Arthur Miller gave a lecture on politics and the art of acting back in 2001. He had this to say about running into Dustin Hoffman on the street in 1966.

- I remember running into Dustin Hoffman on a rainy New York street some years ago; he had only a month earlier played the part of the Lomans' pale and nervous next door neighbor Bernard in a recording session with Lee Cobb of Death of Salesman. Now as he approached, counting the cracks in the sidewalk, hatless, his wet hair dripping, a worn coat collar turned up, I prepared to greet him thinking that with his bad skin, hawkish nose and adenoidal voice some brave friend really ought to tell him to go into another line, of work. As compassionately as possible I asked what he was doing now, and with a rather apologetic sigh he said, after several sniffles, "Well they want me for a movie." "Oh?" I felt relieved that he was not to collapse in front of me in a fit of depression, "what's the movie?"

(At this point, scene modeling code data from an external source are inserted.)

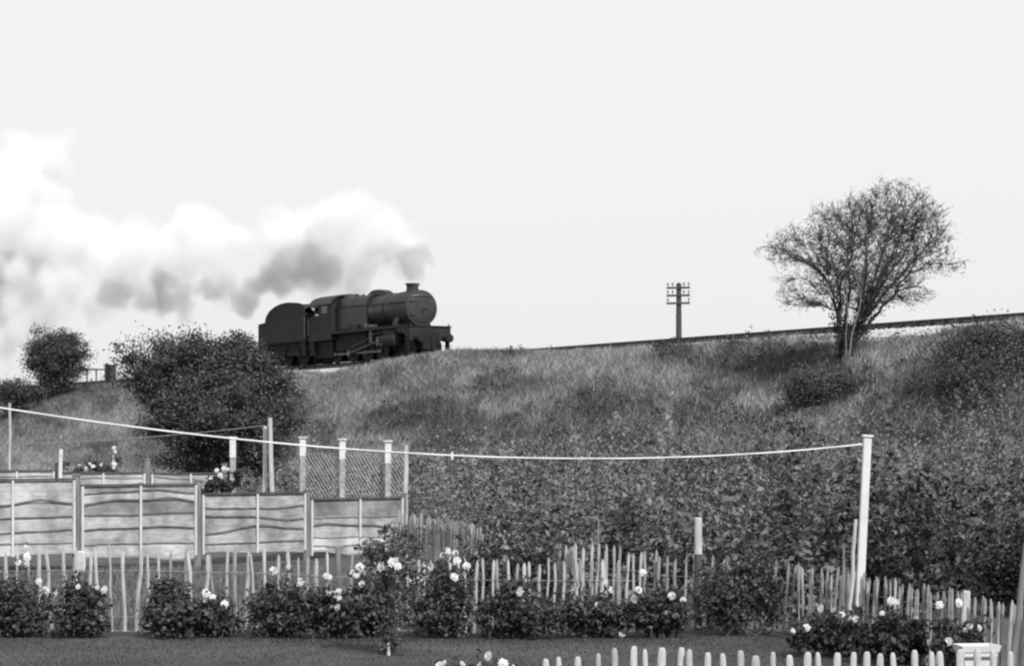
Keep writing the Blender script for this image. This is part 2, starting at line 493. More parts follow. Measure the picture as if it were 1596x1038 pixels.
# running plate with the drop in front of the cylinders
mb = MB()
mb.box(-6.6, .55, -1.28, -.80, 1.66, 1.72); mb.box(-6.6, .55, .80, 1.28, 1.66, 1.72)
mb.box(-6.6, .55, -1.285, -1.265, 1.56, 1.665); mb.box(-6.6, .55, 1.265, 1.285, 1.56, 1.665)
mb.box(.55, 1.86, -1.29, 1.29, 1.60, 1.66); mb.prism([(.55, 1.6), (1.7, 1.6), (1.7, 1.0), (1.2, 1.25), (.55, 1.35)], -1.28, -1.24); mb.prism([(.55, 1.6), (1.7, 1.6), (1.7, 1.0), (1.2, 1.25), (.55, 1.35)], 1.24, 1.28)
mb.build('running_plate', M_loco2, loco)
mb = MB()
mb.prism([(-.75, 1.35), (.85, 1.35), (.85, 1.72), (.65, 2.02), (-.7, 2.02)], -.62, .62)
mb.build('smokebox_saddle', M_under, loco)
mb = MB()
for y in (-.55, .55):
    mb.prism([(-9.2, .75), (1.7, .75), (1.7, 1.32), (.9, 1.32), (.7, 1.62), (-9.2, 1.62)], y - .02, y + .02)
mb.box(-6.7, -3.3, -.9, .9, .62, 1.85); mb.box(-8.9, -6.9, -1.0, 1.0, .3, 1.25); mb.box(-9.1, 1.6, -.45, .45, .12, 1.2); mb.box(-3.3, -.9, -.62, .62, .5, 1.7); mb.box(-.6, 1.9, -.5, .5, .42, 1.3)
mb.build('frame', M_under, loco)
mb = MB(); mb.box(1.7, 1.8, -1.25, 1.25, .86, 1.597); bb = mb.build('buffer_beam', M_loco2, loco)
for y in (-.87, .87):
    mb = MB(); mb.lathe([(1.8, .18), (1.85, .16), (2.14, .14), (2.16, .09), (2.30, .09), (2.31, .21), (2.32, .23), (2.36, .22), (2.365, .0)], 'x', 20, (0, y, 1.0))
    mb.build('buffer', M_under, loco, 40)
mb = MB(); mb.tube([(1.8, 0, 1.05), (1.96, 0, 1.05), (2.0, 0, .95), (1.98, 0, .7), (2.02, 0, .5)], .035, 6); mb.build('coupling_hook', M_under, loco)
mb = MB(); mb.tube([(1.8, .35, .95), (1.92, .35, .9), (1.94, .38, .62), (1.88, .4, .48)], .04, 6); mb.build('brake_hose', M_under, loco)
for y in (-1, 1):
    mb = MB(); mb.box(1.35, 1.7, y * 1.22 - .03, y * 1.22 + .03, .45, 1.31)
    mb.box(1.3, 1.75, y * 1.22 - .12, y * 1.22 + .12, .62, .65); mb.box(1.3, 1.75, y * 1.22 - .12, y * 1.22 + .12, .95, .98)
    mb.build('front_step', M_under, loco)
    # lamp iron / upright bracket at the beam's end
    mb = MB(); mb.box(1.73, 1.77, y * 1.15 - .03, y * 1.15 + .03, 1.6, 1.78); mb.build('lamp_iron', M_under, loco)
for y in (-1, 1):
    mb = MB()
    mb.lathe([(-1.0, .30), (-.98, .34), (-.3, .34), (.25, .34), (.27, .30)], 'x', 26, (0, y * 1.02, .98))
    mb.lathe([(-1.1, .18), (-1.08, .21), (.3, .21), (.36, .17)], 'x', 22, (0, y * .98, 1.45))
    mb.prism([(-.85, .98), (.2, .98), (.2, 1.45), (-.85, 1.45)], y * 1.24 - .04, y * 1.24 + .04)
    mb.build('cylinder', M_loco2, loco, 40)
    mb = MB(); mb.tube([(-.1, y * .72, 2.15), (-.1, y * .95, 1.95), (-.1, y * 1.02, 1.6)], [.15, .16, .17], 12)
    mb.build('steam_pipe', M_loco2, loco, 40)
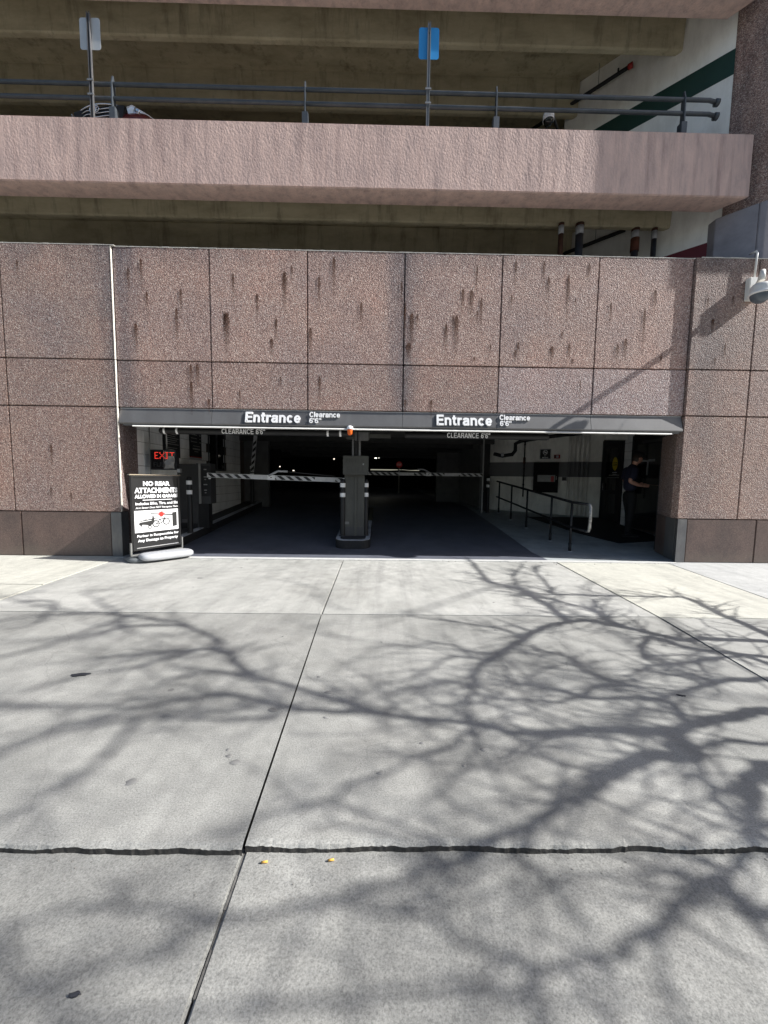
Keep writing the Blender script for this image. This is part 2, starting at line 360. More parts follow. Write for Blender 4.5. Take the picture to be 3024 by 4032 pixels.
# plain heavy grotesque letters drawn as strokes (for the raised and painted signs)
def glyph(ch, s):
    h = s/2; xh = .74
    def arc(cx_, cy_, rx, ry, a0, a1, n=16): return [(cx_+rx*cos(radians(a0+(a1-a0)*i/n)), cy_+ry*sin(radians(a0+(a1-a0)*i/n))) for i in range(n+1)]
    if ch == 'E': return .60, [[(h,0),(h,1)], [(h,1-h*.85),(.60,1-h*.85)], [(h,.52),(.565,.52)], [(h,h*.85),(.60,h*.85)]]
    if ch == 'n': return .57, [[(h,0),(h,xh)], arc(.285,xh-h*.9-.19,.285-h,.19,180,0)+[(.57-h,0)]]
    if ch == 't': return .36, [[(.16,.95),(.16,.24),(.19,.12),(.25,h*.9),(.36,h*.85)], [(0,xh-h*.75),(.35,xh-h*.75)]]
    if ch == 'r': return .38, [[(h,0),(h,xh)], [(h,.36),(h+.03,.50),(.22,xh-h*1.15),(.38,xh-h*1.0)]]
    if ch == 'a': return .57, [[(h*.95,.50),(.12,.60),(.20,xh-h),(.34,xh-h),(.45,.61),(.57-h*1.15,.50),(.57-h*1.15,.12),(.57-h*.9,0)], [(.57-h*1.2,.44),(.36,.41),(.16,.37),(h*.95,.28),(h*.95,.17),(.15,h*.95),(.28,h*.9),(.40,.12),(.57-h*1.2,.24)]]
    if ch == 'c': return .55, [arc(.285,xh/2,.285-h,xh/2-h*.9,42,318)]
    if ch == 'e': return .57, [arc(.285,xh/2,.285-h,xh/2-h*.9,2,322), [(h,xh/2),(.57-h*.6,xh/2)]]
    if ch == 'C': return .70, [arc(.37,.5,.37-h,.5-h*.9,38,322,22)]
    if ch == 'l': return s, [[(h,0),(h,1)]]
    if ch == '6': return .56, [arc(.28,.33,.28-h,.33-h*.9,0,360,20), [(h,.33),(h+.01,.60),(.13,.83),(.27,1-h*.9),(.42,.93),(.52,.78)]]
    if ch == "'": return s*.8, [[(h*.8,1),(h*.8,.70)]]
    if ch == '"': return s*2.1, [[(h*.8,1),(h*.8,.70)], [(h*3.4,1),(h*3.4,.70)]]
    if ch == 'A': return .70, [[(h*.55,0),(.35-h*.12,1)], [(.70-h*.55,0),(.35+h*.12,1)], [(.15,.27),(.55,.27)]]
    if ch == 'R': return .64, [[(h,0),(h,1)], [(h,1-h*.85),(.42,1-h*.85),(.58-h*.7,.90),(.62-h,.74),(.58-h*.7,.57),(.42,.48),(h,.48)], [(.40,.48),(.53-h*.3,.32),(.64-h*.8,0)]]
    if ch == 'L': return .54, [[(h,0),(h,1)], [(h,h*.85),(.54,h*.85)]]
    if ch == 'N': return .66, [[(h,0),(h,1)], [(.66-h,0),(.66-h,1)], [(h*1.1,1-h*.2),(.66-h*1.1,h*.2)]]
    return .30, []
def stroke_text(txt, x0, x1, z0, z1, y, mat, parent, s=.19, depth=.02, gap=.075, M=None, name='lettering'):
    H = z1-z0; gl = [glyph(c, s) for c in txt]; tot = sum(g_[0] for g_ in gl)+gap*(len(gl)-1); k = (x1-x0)/H/tot
    mb = MB(); cx_ = 0; lay = 0; hw = s*H/2*min(1,(.55+.45*k))
    for wd, strokes in gl:
        for st_ in strokes:
            lay += 1; yf = y-depth-(lay%3)*.00025
            pts = [Vector((x0+(cx_+px_)*H*k, z0+pz_*H)) for px_,pz_ in st_]; n = len(pts); L_=[]; R_=[]
            for i,p in enumerate(pts):
                d0 = (pts[i]-pts[i-1]).normalized() if i>0 else (pts[1]-pts[0]).normalized(); d1 = (pts[i+1]-pts[i]).normalized() if i<n-1 else d0
                t_ = (d0+d1).normalized(); nn_ = Vector((-t_.y,t_.x)); m_ = hw/max(.6, nn_.dot(Vector((-d0.y,d0.x))))
                L_.append(p+nn_*m_); R_.append(p-nn_*m_)
            v = [(q.x,yf,q.y) for q in L_]+[(q.x,yf,q.y) for q in R_]+[(q.x,y,q.y) for q in L_]+[(q.x,y,q.y) for q in R_]
            if M: v = [tuple(M @ Vector(q)) for q in v]
            f = [(i+1,i,n+i,n+i+1) for i in range(n-1)]+[(i,i+1,2*n+i+1,2*n+i) for i in range(n-1)]+[(n+i+1,n+i,3*n+i,3*n+i+1) for i in range(n-1)]+[(0,2*n,3*n,n),(n-1,2*n-1,4*n-1,3*n-1)]
            mb.add(v,f)
        cx_ += wd+gap
    return mb.build(name, mat, parent)

# ================================================================ SETTING: ground
ground = MB()
NX = 1
ground.quad((-150,-150,-.16),(150,-150,-.16),(150,60,-.16),(-150,60,-.16))
ground = tag(ground.build('ground', worn('road_asphalt', (.06,.06,.058), .85, var=.3, bump=.8)), kind='structure')

def slab(poly, z, mat, parent, tint=1.0, thick=.14, bev=.006, name='slab'):
    o = MB().prism(poly, z-thick, z).build(name, mat, parent, bevel=bev, seg=2)
    o.color = (tint, tint, tint, 1); return o
driveway = tag(MB().box(-3.9,2.9,-4.9,-.12,-.15,-.13).build('driveway', GROUT), kind='structure')
g = .004
# back row, between the wall and the cross joint
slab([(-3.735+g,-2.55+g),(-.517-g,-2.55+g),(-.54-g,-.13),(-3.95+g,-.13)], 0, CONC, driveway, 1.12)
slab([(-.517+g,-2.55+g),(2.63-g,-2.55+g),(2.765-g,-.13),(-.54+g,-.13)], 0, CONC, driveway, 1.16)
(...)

"It's called 'The Graduate,' he said.

"Good part?"

"Well, yeah, I guess it's the lead."

In no time at all this half-drowned puppy would have millions of people at his feet all over the world. And once having ascended to power, so to speak, it became hard even for me to remember him when he was real. Not that he wasn't real, just that he was real plus. And the plus is the mystery of the patina, the glow that power paints on the human being.